TIP: As an alternative, and if you do not want to bother with precise ice measurements and crushing ice, just add some ice cubes to the water to cool it below the desired temperature. Use the microwave to correct it back up to what you need. This obviously only works if the water temperature you are looking for is above the freezing point.
How the calculation is done
The calculation is not correct from a physics perspective, but is a reasonable approximation, again under the assumptions that the ingredients listed have a roughly equal contribution. The basic formula (for degrees Fahrenheit) is to multiply the desired dough temperature by the number of temperature contributors involved (4 in this example: room, flour, preferment, mixer) and subtract each contributor's temperature.
This approximation has been used for a long time, and succesfully at that, so why is this? Remember that you have to emperically determined your mixer friction factor for each specific dough and setup? Differences from the above calculation are caused by:
- Not all ingredients have equal weights and thus do not contribute equally to temperature changes
- Not all ingredients conduct heat the same
- Other chemical reactions may occur, causing heat to be added or taken away
The differences from the above calculation are all absorbed into the friction factor that you come up with. Thus its name is a little misleading in that it not only accounts for mixer friction (which is often the majority of it), but also for all these other changes.
Note that while for all contributors except mixer friction, we input an actual temperature, and conversions from Fahrenheit to Celcius are provided (and show the expected values). Mixer friction, however, is a temperature difference and hence conversion to the equivalent amount in Celcius is not the same. A normal conversion from F to C involves subtracting 32 (freezing temperature) and multiplying by 5, dividing by 9. For a temperature difference conversion, you leave out the subtraction of 32 (because it cancels out). Thus a mixer friction factor of 40F is equivalent to 22.2C, and not to 4.4C!
If the calculated water temperature would come out to be below freezing, we have a problem. We can't get ice out of the tap, let alone ice of a specific temperature. Converting ice into liquid water takes substantial energy. If we add ice to the dough mix and it converts back to water, it needs this energy, which is extracted from the rest of the ingredients, cooling the dough.
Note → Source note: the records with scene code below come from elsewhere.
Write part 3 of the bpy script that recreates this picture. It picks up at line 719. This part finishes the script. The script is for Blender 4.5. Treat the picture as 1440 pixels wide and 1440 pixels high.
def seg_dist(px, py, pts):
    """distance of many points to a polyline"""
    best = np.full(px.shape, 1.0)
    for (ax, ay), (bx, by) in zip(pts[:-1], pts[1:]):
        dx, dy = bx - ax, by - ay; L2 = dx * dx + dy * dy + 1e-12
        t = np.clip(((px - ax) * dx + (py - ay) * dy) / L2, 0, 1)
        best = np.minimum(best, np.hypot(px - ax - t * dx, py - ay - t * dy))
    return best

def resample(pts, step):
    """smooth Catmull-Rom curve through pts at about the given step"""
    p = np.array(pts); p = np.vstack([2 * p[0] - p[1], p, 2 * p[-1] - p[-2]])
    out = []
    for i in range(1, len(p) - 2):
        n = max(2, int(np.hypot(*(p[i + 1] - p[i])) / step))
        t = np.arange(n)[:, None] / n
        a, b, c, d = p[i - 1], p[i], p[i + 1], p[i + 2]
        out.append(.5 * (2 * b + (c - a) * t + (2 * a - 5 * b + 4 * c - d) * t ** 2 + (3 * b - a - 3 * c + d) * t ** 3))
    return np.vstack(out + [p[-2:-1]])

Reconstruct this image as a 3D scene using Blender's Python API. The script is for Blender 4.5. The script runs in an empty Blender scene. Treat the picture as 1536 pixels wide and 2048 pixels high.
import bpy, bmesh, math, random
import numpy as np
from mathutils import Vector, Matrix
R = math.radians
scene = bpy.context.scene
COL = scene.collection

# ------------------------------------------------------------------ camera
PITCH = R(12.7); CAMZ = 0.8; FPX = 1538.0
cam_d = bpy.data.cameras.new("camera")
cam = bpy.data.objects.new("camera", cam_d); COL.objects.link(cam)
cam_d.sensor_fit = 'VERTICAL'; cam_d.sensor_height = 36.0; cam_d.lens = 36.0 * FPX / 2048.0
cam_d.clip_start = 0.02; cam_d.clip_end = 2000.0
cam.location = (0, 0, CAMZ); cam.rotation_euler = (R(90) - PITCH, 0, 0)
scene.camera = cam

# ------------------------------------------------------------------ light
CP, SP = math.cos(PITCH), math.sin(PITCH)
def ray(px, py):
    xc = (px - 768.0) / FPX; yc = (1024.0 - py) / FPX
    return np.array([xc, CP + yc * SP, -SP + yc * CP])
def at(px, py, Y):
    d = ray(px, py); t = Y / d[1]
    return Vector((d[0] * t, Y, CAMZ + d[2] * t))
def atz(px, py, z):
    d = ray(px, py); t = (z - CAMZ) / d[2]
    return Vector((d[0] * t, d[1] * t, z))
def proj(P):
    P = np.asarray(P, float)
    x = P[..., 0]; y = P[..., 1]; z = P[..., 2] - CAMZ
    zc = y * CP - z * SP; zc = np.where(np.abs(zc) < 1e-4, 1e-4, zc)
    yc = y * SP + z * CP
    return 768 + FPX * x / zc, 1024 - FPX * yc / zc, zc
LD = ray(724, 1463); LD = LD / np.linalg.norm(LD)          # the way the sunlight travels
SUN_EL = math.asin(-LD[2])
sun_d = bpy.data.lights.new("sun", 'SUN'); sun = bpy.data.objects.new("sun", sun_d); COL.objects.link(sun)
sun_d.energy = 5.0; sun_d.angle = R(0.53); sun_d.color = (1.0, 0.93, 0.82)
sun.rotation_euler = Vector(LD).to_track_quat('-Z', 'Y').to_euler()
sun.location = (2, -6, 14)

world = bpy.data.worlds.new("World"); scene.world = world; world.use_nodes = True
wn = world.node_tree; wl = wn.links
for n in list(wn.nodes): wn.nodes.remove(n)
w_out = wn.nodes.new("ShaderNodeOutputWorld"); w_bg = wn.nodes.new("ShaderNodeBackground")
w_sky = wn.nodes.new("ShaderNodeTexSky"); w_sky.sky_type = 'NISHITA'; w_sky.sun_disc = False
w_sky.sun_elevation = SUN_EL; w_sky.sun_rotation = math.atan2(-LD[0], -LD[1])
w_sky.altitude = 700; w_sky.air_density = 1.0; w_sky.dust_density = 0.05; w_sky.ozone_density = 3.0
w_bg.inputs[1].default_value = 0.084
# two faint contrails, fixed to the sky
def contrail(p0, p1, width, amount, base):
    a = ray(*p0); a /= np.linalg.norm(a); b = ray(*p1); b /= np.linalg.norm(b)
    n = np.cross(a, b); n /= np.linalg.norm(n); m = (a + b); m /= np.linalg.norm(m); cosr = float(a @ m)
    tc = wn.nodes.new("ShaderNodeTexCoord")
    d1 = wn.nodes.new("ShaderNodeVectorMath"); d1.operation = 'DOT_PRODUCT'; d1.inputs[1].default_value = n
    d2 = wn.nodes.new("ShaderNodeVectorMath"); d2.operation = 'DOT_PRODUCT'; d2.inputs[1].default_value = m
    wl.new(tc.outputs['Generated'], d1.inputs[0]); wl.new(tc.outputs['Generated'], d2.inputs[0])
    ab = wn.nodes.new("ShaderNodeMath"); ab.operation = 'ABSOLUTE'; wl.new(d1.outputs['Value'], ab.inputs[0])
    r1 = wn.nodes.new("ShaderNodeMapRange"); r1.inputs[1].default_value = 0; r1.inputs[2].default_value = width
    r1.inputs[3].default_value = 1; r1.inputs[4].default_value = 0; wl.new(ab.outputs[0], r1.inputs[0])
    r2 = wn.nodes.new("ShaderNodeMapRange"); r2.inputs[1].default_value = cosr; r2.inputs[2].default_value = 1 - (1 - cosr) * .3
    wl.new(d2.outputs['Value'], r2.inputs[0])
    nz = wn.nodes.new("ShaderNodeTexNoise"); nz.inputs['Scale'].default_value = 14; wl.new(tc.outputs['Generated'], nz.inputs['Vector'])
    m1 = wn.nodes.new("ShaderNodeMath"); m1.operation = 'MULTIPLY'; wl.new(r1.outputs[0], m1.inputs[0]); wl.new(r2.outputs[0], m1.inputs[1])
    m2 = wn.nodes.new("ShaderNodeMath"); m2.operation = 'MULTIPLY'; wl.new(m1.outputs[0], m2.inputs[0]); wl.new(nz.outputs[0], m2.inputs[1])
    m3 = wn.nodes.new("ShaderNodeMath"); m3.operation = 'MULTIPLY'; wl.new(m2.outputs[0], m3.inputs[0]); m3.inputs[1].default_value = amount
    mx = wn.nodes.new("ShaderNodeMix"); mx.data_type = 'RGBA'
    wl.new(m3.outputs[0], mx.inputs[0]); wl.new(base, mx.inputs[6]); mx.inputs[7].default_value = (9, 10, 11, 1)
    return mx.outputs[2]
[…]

The amount of ice needed (in pounds) is computed by multiplying the total weight of all liquid ingredients, expressed in pounds, by the difference in temperature between the source water and the desired water temperature and then divide by the sum of source water temperature and 112. This is the formula for Fahrenheit. If you are working in Celcius, express the weight in kilograms, and instead of 112 use 80 (the original 112 + 32 from the conversion from F to C, multiplied by 5/9). This will give the amount of ice in kilograms.
The ice should be flaked or crushed ice in order to increase the contact surface and to facilitate the liberation of the latent heat.